Un grito que llega demasiado tarde

Por Olga Gayón

Las mujeres afganas, excepto las de Kabul y algunas otras ciudades como Kandahar, Herart, Jalalabad, no han dejado de ser apabulladas, humilladas, vejadas y pisoteadas por la brutalidad de los que en nombre de un dios ordenan que ellas sean tratadas peor que los animales domésticos de consumo para los humanos.

Hace 20 años nos prometieron que las mujeres de Afganistán iban a recuperar su libertad y que las bestias que se habían apoderado de este país serían cosa de un horrible e irreconocible pasado. Nos llenaron los periódicos, radios y televisiones sobre las bondades de un ejército multinacional de ocupación liderado por Estados Unidos y coordinado por la OTAN, que iba a llevar la democracia a ese rincón del mundo maltratado primero por los rusos, luego por las fuerzas pagadas por los estadounidenses y más adelante por los extremistas conocidos como los talibanes.

Pero este discurso para justificar una guerra quedó únicamente en los medios de comunicación; eran las palabras que debían propagar para vender al mundo esta intervención militar. Es verdad que en la capital y en ciudades grandes, las mujeres comenzaron a recuperar parte de su identidad; algunas incluso alcanzaron cargos y puestos políticos, y otras pudieron desarrollar con mucha vigilancia, propuestas artísticas e innovadoras para un país que fue transportado hace tres décadas desde lo contemporáneo hasta la Antigüedad.

Las mujeres en Afganistán, en su mayoría, desde la ocupación de las fuerzas multinacionales, hace 20 años, continuaron siendo la fregona con la que limpian el piso los señores que aseguran que ellas son una terrible tentación solo por el hecho de existir. En todo el país, los conocidos como los «señores de la guerra», que fueron amparados por las fuerzas que invadieron Afganistán, entre otras cosas para liberar a las mujeres, siguieron imponiendo su atroz poder sobre el cuerpo de ellas y sobre toda su existencia.

Han sido dos décadas en que el mundo dejó de hablar de la desgracia de haber nacido mujer allí, cuando esta fatalidad, esta marca al llegar al mundo, jamás ha sido borrada, porque la infamia continúa haciendo su carrera tanto en los campos como en las pequeñas poblaciones de todo el país.

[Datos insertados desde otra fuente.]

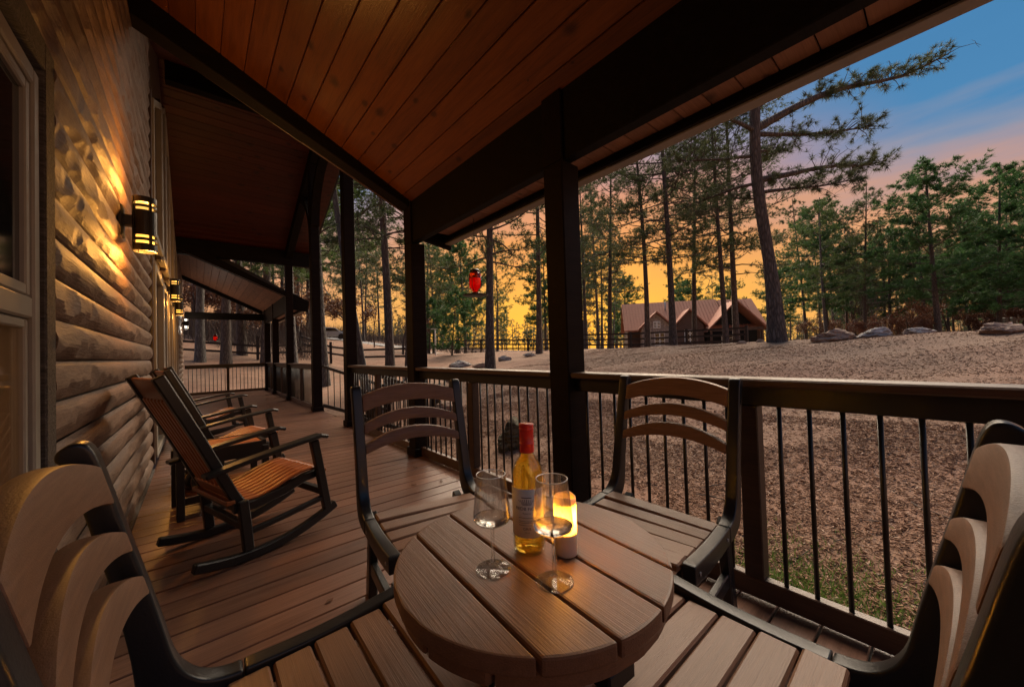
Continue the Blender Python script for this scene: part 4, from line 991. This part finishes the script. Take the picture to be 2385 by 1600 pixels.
# undergrowth too dense to count
def brush(n, spots, seed, name='undergrowth'):
    rg = np.random.default_rng(seed); A, B = [], []
    for _ in range(n):
        px0, px1, d0, d1, hh = spots[int(rg.integers(len(spots)))]; x, y = at_depth(rg.uniform(px0, px1), rg.uniform(d0, d1))
        if (40 < x < 57 and 11 < y < 31) or (x < 3 and y < 18): continue
        k = 26; h = hh * rg.uniform(.4, 1.1); base = np.stack([x + rg.normal(0, .5, k), y + rg.normal(0, .5, k)], 1); z = gz(base[:, 0], base[:, 1])
        b = np.column_stack([base, z - .05]); d = np.column_stack([rg.normal(0, .35, (k, 2)), np.ones(k)]); e = b + d * h * rg.uniform(.4, 1, (k, 1)); A.append(b); B.append(e)
    b = np.concatenate(A); e = np.concatenate(B); s = np.cross(e - b, rg.normal(0, 1, b.shape)); s /= np.linalg.norm(s, axis=1)[:, None]; w_ = .014
    P = np.stack([b - s * w_, b + s * w_, e], 1).reshape(-1, 3)
    tag(link(name, np_mesh(name, P, np.arange(len(P)).reshape(-1, 3), m_twig)), 'dense brown leafless undergrowth below the trees', 'undergrowth', kind='stuff')
brush(1500, [(1850, 2600, 33, 60, 3.2), (1850, 2600, 30, 45, 2.2), (420, 720, 22, 50, 3.0), (700, 990, 50, 75, 3.0), (990, 1330, 50, 80, 1.6)], 5)

def far_wood():
    rg = np.random.default_rng(77); C, D = [], []; paths = []
    for k in range(420):
        x, y = at_depth(rg.uniform(560, 2600), rg.uniform(115, 165)); z = float(gz(x, y)); h = rg.uniform(7, 13); w_ = rg.uniform(1.6, 3.0); m_ = 34
        u = rg.uniform(.15, 1, m_); r = w_ * (1 - u * .75) * np.sqrt(rg.random(m_)); a = rg.uniform(0, 6.28, m_)
        C.append(np.stack([x + r * np.cos(a), y + r * np.sin(a), z + u * h], 1)); D.append(np.stack([np.cos(a), np.sin(a), np.full(m_, .3)], 1)); paths.append((np.array([[x, y, z - .5], [x, y, z + h * .9]]), np.array([.2, .05])))
    P, Fx = needles(np.concatenate(C), np.concatenate(D), 1.1, .10, 7, rg); o = tag(link('far_wood', np_mesh('far_wood', P, Fx, m_needle3)), 'far wood showing as a dark green band under the sunset', 'wood', kind='stuff')
    tv, tf = tubes_np(paths, 4); link('far_trunks', np_mesh('far_trunks', tv, tf, m_bark), o)
far_wood()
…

El tema de la mujer afgana dejó de interesar en Occidente porque, aparentemente, en Afganistán ya no gobernaban los talibanes, gracias a esa «buena y oportuna» intervención de las fuerzas militares de varias potencias occidentales. A todos nos vendieron una cochina mentira porque ellos, los integristas del islam, jamás dejaron de ejercer su poder, y esto, con la venia del ejército de ocupación que al estar allí, comprendió que debía invertir miles y miles de millones de dólares y entregar la vida de miles de sus soldados para erradicar la preponderancia de los dueños de esa ley conocida como la sharía que convierte a las mujeres en poco menos que escoria. Entonces, pactaron con esos «señores de la guerra» que su poderío quedaría intacto si los dejaban coordinar la política local desde Kabul.

Hoy Occidente grita de dolor por las mujeres afganas que volverán a caer en manos de la ley talibán. Y esto es verdad para las de Kabul y de las más importantes ciudades que volverán a ser encarceladas en esa prisión-burka que informa de que en su interior habita un ser maligno que no debe ser visto por los hombres, excepto por su dueño que puede hacer con ella lo que le plazca. Pero para las otras, las olvidadas por la ocupación de la fuerza multinacional, para las que nada ha cambiado desde hace al menos 30 años, nada será distinto porque nunca dejaron de ser ese objeto de pecado que deambula escondido bajo ese manto inhumano que nuevamente para los occidentales identifica a Afganistán.

Occidente, como siempre, lava sus pecados gritando. Pero lo que ha hecho durante dos décadas con el pueblo afgano es una verdadera afrenta contra la libertad; esa que, supuestamente iban a llevar al territorio de los integristas. Hoy todos queremos limpiar nuestras conciencias gritando contra la infamia cuando la tuvimos en frente nuestro durante 20 años y no quisimos ni denunciarla ni combatirla. Los gritos que llegan tan tarde y tan oportunamente ensayados, también hacen parte de esta, nuestra particular infamia que hace unos días quedó al descubierto al caer estrepitosamente la máscara que prodigiosamente la cubría.